The harsh humor of Letts’ script detracts from its tragic weight, and the result is something like Malcolm in the Middle meets Long Day’s Journey Into Night. Although the family’s sitcom-like shenanigans and outbursts are appealing with their kooky familiarity and smarting punch lines, this play is by no means a sitcom. In August, Letts seems to beg for an NC-17 rating and touches upon everything from drugs and alcohol to adultery, incest, and suicide.

Letts aims high in his ambitious three-and-half-hour-long saga, which impressively does not drag despite its marathon length. It enables the audience to acclimate to life with the Westons, to fall into their rhythm, and to adjust to their mannerisms. Revealing one dirty family secret after another, Letts keeps the audience absorbed.
But the play’s length is not without its negative effects. The elaborate sequence of sensational revelations and plot twists dulls the audience’s reaction to drama and forces Letts to rely on shock-and-awe tactics.

The entirety of the play takes place in August at the Weston family summer home in Osage County, Okla. A three-tiered ramshackle house, designed by Todd Rosenthal, dominates the stages. With shadows cast by hazy orange stage lights, the set evokes the oppressive heat of a windless August in Oklahoma. Intensifying the sense of suffocating stagnation, the Westons insist on keeping the windows curtained and closed. Furthering the sense of foreboding, the housetop teeters impressively high, as if the roof might just coming crashing down if someone screams or slams the door too loudly.
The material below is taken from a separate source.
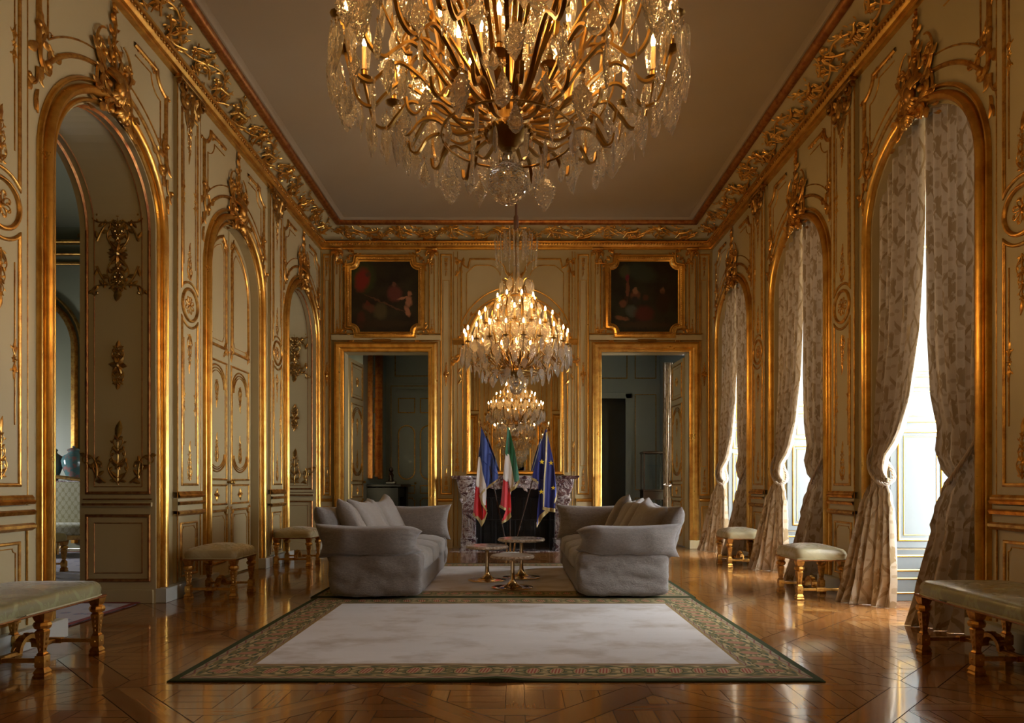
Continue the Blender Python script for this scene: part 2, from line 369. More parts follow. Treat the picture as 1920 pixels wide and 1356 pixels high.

Despite its atmospheric effects, though, the stage seems too big for the intimate portrait of family that Letts presents. In many ways, the performance would be more forceful if the audience felt closer to the tension, rather than detached from it because of the bright lights and raised stage—and Letts’ script has the potential to carry the weight on its own without the staged special effects.

The play succeeds when Letts simplifies things. When he trusts the power of his words and the integrity of his work, he humanizes his characters and gives them penetrating voices. As the first scene begins, Beverly Weston (Dennis Letts), the patriarch of the Weston clan, welcomes the audience into his home with a cheery summary of his marriage: “My wife takes pills, and I drink. That’s the bargain we’ve struck.” In Beverly’s bittersweet self-recognition, Letts displays the subtle power elicited by pain painted over with humor. However, the pathetic disappointment of this confession, its poignant subtlety, does not appear enough throughout the rest of the play. Beverly vanishes in the next scene. He simply walks out the front door and is never seen again. Unfortunately, the initial silenced suffering Letts conjures here also vanishes.

The action of the play takes off as the Westons come to terms with Beverly’s disappearance. From both far and near, Beverly’s three adult daughters reluctantly come to the aid of their thorny mother, Violet, a fierce alcoholic and prescription drug-abuser. With unblinking ferocity in her eyes, Violet, played by the forceful Deanna Dunagan, cackles in a loud southern squawk at her relatives’ futile attempts to makes sense of Beverly’s disappearance. With her hilarious sneers, Violet does not seem to feel a shred of love for anyone, including herself.

It does not take too long for Violet and the other Westons to start picking at old family scabs. Violet pecks at Ivy (Sally Murphy), her second daughter and the only one who stayed in Oklahoma, and berates her as a dowdy and unbetrothed lesbian. Ivy does her best to maintain her dignity, but cannot keep cool around her older sister Barbara (Amy Morton), who in her eyes is the successful one and her competition for the title of Dad’s favorite. Barbara eventually emerges as chief executive of the family, while into this upheaval arrives Karen (Mariann Mayberry), the always-overlooked youngest daughter, along with her shifty fiance. Immediately she begins to contribute her customary platitudes and romantic expectations in attempted moral support. But with Violet as the hostile and both physically and mentally deteriorating matriarch, all the Westons feel on the outs in their own home.

Before his disappearance, Beverly hired Johnna (Kimberly Guerrero), a Native American housekeeper, whose alien presence increases the tension and discord within the Weston home. Barely speaking louder than a husky whisper, Johnna pads softly around the house and rectifies the wreckage Violet and her kin leave in the wake of their battles. But her character lacks depth, and the audience is left wondering why Letts portrays her as the play’s token beacon of hope.

In many ways, the production is a very much a first draft that would be greatly improved by some serious editing. There are too many characters and sadly, many of their subtleties are overlooked. Letts focuses on the Weston women and dramatizes their hysterics. The Weston men are far more sympathetic and perhaps even more complicated than the women, but they are completely marginalized by their wives and daughters. Letts leaves too many rich opportunities untapped and underdeveloped and instead goes for the fireworks.

If only Letts had the confidence to trust his audience and his dramatic skills, perhaps August would be the flawless epic so many critics have deemed it to be. With greater subtlety and less drama, Letts has the potential to reinvent the Southern-gothic genre of antecedents, Tennessee Williams, and Eugene O’Neill. Evoking the age-old argument of show versus tell, Letts gives us the rendering of a truly dysfunctional family, when it would have been refreshing to get a glimpse into the tragic unraveling of one.